I've never seen Spencer Jack look as unhappy as he does this morning via a picture sent via email from Spencer Jack's dad.
A couple days ago I mentioned that Spencer Jack and his favorite girlfriend, Brittney, had gone pumpkin hunting.
Sunday morning it was discovered that Spencer Jack's Jack-o-Lantern had met a smashing sad end.
Below is Spencer Jack's dad's email explaining the smashed pumpkin....
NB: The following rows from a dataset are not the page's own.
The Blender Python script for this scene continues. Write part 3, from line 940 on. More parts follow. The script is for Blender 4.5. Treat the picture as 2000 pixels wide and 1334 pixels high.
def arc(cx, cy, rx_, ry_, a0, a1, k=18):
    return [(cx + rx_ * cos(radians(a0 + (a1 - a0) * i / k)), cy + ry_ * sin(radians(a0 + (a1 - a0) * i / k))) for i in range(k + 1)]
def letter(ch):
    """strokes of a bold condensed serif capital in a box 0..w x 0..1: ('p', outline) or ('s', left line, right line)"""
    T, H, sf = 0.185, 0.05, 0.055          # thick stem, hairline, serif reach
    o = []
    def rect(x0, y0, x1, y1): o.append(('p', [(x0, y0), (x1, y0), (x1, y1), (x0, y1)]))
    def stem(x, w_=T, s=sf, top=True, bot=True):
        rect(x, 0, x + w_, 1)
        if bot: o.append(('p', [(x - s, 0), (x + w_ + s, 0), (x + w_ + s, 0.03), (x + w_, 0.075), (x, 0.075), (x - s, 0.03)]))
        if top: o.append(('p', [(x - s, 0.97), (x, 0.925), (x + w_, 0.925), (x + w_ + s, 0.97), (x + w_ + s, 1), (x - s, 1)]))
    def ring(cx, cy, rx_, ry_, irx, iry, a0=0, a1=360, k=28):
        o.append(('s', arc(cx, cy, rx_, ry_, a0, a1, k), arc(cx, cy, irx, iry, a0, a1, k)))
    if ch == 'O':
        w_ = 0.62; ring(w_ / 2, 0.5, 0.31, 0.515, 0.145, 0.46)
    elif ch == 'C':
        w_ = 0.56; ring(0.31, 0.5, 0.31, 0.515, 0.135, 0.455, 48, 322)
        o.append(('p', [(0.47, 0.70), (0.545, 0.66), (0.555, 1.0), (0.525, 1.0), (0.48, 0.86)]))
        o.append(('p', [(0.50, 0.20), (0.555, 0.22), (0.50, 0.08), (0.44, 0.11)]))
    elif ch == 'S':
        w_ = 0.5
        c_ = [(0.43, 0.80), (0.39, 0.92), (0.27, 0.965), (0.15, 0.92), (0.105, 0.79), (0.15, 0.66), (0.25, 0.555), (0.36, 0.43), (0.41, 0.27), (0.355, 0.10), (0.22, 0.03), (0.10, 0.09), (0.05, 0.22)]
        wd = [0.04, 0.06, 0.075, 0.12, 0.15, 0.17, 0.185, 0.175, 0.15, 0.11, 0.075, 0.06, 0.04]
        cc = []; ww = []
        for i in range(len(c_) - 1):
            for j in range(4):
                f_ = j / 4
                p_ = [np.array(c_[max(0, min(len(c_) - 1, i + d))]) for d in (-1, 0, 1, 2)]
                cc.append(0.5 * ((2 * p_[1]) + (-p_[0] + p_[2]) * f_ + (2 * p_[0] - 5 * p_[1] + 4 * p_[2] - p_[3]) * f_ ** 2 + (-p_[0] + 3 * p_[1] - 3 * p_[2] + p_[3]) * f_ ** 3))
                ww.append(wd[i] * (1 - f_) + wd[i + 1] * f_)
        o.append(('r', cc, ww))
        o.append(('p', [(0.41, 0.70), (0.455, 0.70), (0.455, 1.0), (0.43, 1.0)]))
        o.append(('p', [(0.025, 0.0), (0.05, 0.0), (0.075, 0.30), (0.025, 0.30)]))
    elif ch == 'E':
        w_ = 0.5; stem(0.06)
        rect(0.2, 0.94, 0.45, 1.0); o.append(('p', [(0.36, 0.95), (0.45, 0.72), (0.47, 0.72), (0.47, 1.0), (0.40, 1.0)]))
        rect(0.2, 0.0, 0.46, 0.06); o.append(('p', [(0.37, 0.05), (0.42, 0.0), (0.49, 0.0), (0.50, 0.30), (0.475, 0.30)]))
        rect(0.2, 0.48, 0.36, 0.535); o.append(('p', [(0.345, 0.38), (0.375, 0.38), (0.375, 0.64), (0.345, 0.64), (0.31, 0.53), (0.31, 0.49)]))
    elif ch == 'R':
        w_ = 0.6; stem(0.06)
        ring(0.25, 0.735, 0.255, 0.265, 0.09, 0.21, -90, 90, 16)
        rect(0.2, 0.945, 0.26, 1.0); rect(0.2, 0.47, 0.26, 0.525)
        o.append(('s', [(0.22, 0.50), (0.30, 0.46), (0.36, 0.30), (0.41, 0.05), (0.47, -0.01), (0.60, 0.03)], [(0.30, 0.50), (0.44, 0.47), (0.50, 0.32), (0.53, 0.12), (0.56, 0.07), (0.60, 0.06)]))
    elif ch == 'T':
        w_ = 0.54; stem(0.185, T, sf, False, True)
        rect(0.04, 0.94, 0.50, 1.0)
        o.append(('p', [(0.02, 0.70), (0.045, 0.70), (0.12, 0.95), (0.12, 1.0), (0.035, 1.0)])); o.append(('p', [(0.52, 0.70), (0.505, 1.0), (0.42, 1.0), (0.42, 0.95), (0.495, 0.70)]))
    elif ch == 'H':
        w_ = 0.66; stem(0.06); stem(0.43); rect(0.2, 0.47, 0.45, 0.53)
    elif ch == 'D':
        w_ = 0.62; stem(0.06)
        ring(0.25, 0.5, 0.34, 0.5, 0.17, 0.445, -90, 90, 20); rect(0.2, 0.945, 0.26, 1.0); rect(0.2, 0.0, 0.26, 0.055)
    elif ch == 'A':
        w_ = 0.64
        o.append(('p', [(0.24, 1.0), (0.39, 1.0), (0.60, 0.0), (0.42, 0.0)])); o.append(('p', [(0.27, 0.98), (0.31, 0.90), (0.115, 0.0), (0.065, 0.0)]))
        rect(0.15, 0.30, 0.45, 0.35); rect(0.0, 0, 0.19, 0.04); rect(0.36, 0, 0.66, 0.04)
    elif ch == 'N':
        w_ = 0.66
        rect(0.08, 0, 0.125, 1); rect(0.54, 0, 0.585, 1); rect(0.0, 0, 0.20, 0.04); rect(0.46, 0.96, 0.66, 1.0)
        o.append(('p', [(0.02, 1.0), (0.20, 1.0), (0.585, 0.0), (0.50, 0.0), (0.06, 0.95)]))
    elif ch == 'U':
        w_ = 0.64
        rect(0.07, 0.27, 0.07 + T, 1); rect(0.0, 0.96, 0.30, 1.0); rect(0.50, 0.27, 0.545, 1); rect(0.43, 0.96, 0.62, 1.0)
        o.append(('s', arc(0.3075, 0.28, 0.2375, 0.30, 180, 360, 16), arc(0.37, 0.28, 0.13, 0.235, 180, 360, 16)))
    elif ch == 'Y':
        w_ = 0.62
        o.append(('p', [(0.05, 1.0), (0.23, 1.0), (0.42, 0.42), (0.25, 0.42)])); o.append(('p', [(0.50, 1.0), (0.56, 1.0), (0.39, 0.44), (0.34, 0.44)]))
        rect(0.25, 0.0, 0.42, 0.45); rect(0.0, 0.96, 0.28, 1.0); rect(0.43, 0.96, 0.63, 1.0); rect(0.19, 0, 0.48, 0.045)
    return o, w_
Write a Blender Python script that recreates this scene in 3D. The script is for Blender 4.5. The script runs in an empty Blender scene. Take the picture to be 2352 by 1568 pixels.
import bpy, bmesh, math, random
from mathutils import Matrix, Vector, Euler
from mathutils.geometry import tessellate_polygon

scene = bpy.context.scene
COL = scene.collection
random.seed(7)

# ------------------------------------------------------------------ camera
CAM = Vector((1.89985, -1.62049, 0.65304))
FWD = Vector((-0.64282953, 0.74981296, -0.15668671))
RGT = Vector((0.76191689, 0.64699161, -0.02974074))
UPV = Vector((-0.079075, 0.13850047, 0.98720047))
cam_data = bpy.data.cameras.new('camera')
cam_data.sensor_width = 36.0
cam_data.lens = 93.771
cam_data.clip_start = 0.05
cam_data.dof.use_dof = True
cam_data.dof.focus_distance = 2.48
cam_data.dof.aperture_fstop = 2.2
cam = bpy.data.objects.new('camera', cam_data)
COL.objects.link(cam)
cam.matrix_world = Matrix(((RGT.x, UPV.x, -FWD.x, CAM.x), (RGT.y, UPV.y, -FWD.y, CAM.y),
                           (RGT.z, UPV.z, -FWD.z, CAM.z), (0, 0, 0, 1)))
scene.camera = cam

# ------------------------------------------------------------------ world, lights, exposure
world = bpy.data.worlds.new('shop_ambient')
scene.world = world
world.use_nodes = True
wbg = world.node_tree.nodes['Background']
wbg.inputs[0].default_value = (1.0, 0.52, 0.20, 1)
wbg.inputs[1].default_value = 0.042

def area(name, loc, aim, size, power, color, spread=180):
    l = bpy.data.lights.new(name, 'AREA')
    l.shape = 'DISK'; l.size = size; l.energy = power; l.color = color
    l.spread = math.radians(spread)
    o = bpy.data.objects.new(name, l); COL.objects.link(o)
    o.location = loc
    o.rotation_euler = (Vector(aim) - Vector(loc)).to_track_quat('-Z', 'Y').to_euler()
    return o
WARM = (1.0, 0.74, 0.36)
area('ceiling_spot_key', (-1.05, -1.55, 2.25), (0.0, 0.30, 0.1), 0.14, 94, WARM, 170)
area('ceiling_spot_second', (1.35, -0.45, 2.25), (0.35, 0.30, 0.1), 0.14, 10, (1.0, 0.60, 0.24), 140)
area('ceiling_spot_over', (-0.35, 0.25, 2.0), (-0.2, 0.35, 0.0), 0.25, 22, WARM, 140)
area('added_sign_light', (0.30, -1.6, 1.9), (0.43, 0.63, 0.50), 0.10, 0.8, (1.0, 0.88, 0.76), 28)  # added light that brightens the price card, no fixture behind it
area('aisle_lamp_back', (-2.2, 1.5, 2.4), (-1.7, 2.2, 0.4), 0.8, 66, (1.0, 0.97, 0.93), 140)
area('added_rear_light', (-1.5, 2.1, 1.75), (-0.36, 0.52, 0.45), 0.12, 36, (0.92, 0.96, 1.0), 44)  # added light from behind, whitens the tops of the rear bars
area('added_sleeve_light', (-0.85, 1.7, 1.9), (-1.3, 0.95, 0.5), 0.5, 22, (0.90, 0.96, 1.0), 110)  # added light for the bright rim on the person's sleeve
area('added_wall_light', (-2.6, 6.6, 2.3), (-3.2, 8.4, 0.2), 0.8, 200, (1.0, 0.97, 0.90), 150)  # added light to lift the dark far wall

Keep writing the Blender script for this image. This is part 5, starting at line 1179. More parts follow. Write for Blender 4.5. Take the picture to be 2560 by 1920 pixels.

Spencer Jack's morning chores are to a) make his bed, b) put away his water bottle, c) open all the shades and blinds in the house and d) bring his dad the paper. It wasn't until d) where he learned that some people in this world are just not nice. Returning from the front porch with the Sunday editions of the Seattle Times and the local Skagit Valley Herald he discovered that his recently attained pumpkin was missing. As noted on your blog...he and his girlfriend Brittney picked out this $7 monstrous pumpkin yesterday in the annual trip to the pumpkin patch. He was so proud. And eager to carve and color it. And sad that it was gone. He thought perhaps the wind blew it away. His dad quickly dressed and Spencer and him walked one block away where we found the pumpkin smashed in the middle of the street. His dad explained to him that somebody took his pumpkin and the the wind was not to blame. He's been upset all day. His girlfriend promised him that they can return to the pumpkin patch and find a replacement pumpkin. That made him happy. He is insisting that we keep the replacement pumpkin indoors.